What is debt snowball method?
The debt snowball method or snowballing method is a debt strategy where a borrower pays more money on the smallest debt while meeting the minimum requirements on other debts.
The main purpose of the debt snowball is to pay off your debt starting from the smallest debt first.
Once the smallest debt is paid off, you then move to the next smallest debt. You continue this process until all your debts are fully paid off. This strategy yields quick results. This makes it a good strategy for people who like quick results and get motivated by small wins.
The downside of this strategy is that it takes longer to get out of debt. This is because meeting only the minimum requirements on larger debts makes you pay higher interest charges. The interest you paid on large debts could be more than the smallest debt by the time it is paid off. As a result, your debt could grow instead of going down.
More reading: How to use the debt snowball method to pay off debt?
What is debt avalanche method?
The debt avalanche method is a debt payment strategy where a borrower pays off debts starting with the debt that has the highest interest rate. With this strategy, you allocate more money on debt with the highest interest rate while meeting the minimum requirements on other debts.
The debt avalanche is an aggressive method to pay off debt.
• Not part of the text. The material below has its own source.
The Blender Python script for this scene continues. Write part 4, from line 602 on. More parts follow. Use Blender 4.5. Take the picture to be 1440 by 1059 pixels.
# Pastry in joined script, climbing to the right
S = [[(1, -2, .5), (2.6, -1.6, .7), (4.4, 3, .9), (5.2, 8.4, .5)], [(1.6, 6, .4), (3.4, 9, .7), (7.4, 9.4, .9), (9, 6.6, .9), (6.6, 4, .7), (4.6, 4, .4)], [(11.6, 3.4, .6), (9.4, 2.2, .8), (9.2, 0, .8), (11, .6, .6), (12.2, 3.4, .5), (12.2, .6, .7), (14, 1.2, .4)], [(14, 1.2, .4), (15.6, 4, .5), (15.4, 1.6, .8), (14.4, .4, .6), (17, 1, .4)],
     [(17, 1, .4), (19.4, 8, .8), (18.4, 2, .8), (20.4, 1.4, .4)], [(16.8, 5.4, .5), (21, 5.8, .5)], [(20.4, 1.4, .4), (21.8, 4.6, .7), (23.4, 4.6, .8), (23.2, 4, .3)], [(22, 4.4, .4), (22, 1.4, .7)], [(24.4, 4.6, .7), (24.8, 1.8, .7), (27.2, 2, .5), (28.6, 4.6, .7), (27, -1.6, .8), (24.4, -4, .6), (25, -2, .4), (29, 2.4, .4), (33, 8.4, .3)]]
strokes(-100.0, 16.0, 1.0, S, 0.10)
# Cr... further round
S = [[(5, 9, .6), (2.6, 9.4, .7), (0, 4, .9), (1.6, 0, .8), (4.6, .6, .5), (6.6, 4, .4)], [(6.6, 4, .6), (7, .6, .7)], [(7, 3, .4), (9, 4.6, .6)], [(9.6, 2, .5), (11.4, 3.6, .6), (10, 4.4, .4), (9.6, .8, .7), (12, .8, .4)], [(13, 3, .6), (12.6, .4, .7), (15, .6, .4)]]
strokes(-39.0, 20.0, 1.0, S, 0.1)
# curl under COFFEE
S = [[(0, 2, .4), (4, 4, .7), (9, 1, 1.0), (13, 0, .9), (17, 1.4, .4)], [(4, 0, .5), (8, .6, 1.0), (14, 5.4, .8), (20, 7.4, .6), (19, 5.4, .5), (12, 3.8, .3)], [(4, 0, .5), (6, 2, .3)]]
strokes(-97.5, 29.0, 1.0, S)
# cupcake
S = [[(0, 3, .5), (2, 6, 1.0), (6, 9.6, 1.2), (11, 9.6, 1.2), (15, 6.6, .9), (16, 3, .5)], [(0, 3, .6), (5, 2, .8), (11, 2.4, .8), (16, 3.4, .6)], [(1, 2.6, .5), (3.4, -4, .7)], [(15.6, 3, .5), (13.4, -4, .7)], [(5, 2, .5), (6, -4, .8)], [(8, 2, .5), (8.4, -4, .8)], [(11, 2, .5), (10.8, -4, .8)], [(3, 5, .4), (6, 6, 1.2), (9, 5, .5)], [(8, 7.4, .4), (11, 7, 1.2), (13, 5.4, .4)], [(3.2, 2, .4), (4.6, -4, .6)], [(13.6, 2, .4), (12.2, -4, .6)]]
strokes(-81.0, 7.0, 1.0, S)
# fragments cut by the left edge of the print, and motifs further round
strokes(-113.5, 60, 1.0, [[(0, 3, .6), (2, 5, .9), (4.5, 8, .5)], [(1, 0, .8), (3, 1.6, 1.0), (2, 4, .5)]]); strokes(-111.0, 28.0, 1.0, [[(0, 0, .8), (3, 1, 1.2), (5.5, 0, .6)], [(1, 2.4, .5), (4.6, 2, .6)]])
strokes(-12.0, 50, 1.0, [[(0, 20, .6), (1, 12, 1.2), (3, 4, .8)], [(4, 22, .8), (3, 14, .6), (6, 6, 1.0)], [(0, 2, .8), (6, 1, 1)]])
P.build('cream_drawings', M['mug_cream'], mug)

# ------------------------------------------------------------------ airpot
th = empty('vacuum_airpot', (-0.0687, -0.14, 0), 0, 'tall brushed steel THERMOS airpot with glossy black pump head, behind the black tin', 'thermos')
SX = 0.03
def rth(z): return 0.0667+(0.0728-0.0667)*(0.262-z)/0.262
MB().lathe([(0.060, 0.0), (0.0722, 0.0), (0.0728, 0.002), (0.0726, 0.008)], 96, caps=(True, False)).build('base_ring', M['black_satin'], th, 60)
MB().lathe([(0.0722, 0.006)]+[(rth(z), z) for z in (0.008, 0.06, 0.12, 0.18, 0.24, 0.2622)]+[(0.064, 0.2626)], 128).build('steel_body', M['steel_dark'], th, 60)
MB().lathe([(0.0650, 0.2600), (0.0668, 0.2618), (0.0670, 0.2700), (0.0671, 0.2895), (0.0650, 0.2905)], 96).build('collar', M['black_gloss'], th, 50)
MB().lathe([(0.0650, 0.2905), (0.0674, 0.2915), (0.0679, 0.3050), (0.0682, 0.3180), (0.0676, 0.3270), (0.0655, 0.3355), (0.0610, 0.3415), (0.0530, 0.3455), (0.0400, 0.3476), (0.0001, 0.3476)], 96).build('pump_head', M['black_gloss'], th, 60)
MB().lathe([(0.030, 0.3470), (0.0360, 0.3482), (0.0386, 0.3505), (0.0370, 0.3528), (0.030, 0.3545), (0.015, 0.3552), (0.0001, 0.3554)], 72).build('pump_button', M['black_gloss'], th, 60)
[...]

This method is effective for those who are serious about paying off their debts and have no intentions of giving up. A high level of discipline is important to effectively apply this strategy.
The benefit of this strategy is that it helps you pay off your debt much faster than debt snowball.
By getting rid of the debts that is costing you more money in interest, you stop your debts from growing and most of the money you pay covers the principal rather than interest. This strategy makes it easy to aggressively pay off your debt. It becomes easier to pay off the remaining debts over time as you eliminate high-interest debts.
The downside of this strategy is that it takes longer to yield results. For example, if you owe a lot of money on a high-interest debt, it will take longer to pay it off. For this reason, you will not have the motivation from small wins.
More details: How to use the debt avalanche method to pay off debt?
Debt snowball vs Debt avalanche
Debt Snowball | Debt Avalanche |
Focuses on the smallest debt in dollar amount | Focus on debt with the highest interest rate |
Yields results faster | Fast results are not guaranteed |
You get motivation from small wins | Does not provide motivation |
Not too hard to keep up with | Hard to follow and require a high level of discipline |
Takes longer to pay off your debt | You pay off your debts faster |
Good for those who like to celebrate small wins | Good for those who are serious about paying off their debts |
It is all about psychology | Does not work psychologically |
Helps you pay off debt | Helps you pay off debt |
Related: 9 tips to be optimistic and achieve big goals
Debt snowball vs debt avalanche: Which one is better?
The debt snowball and debt avalanche are two practical methods. The debt avalanche is very aggressive whereas the debt snowball is more psychological.
The method you choose to work with will depend on what you are valuing the most. If for example, you:
- Like small wins
- Feel like you might give up easily
- Not sure if you are ready face your debts head on
- Get motivated by fast results
- Have a small income
Then the debt snowball could be your best shot. Debt snowball is more about psychology. It works slowly but it eventually get you to your destination.
On the other hand, if you are:
- Serious about paying off debt
- Willing to pay the prices and work hard
- Have no interests in small wins
- Are dedicated and have the discipline
Then, the debt avalanche is a good fit for you.
Whether you are comparding debt avalanche vs debt snowball, the method you choose to use does not matter at all. What matters is your ability to stick to the method.
It is possible that one person can suitch from one method to another. For example, you can start with debt snowball and later move to debt avalanche after increasing your income.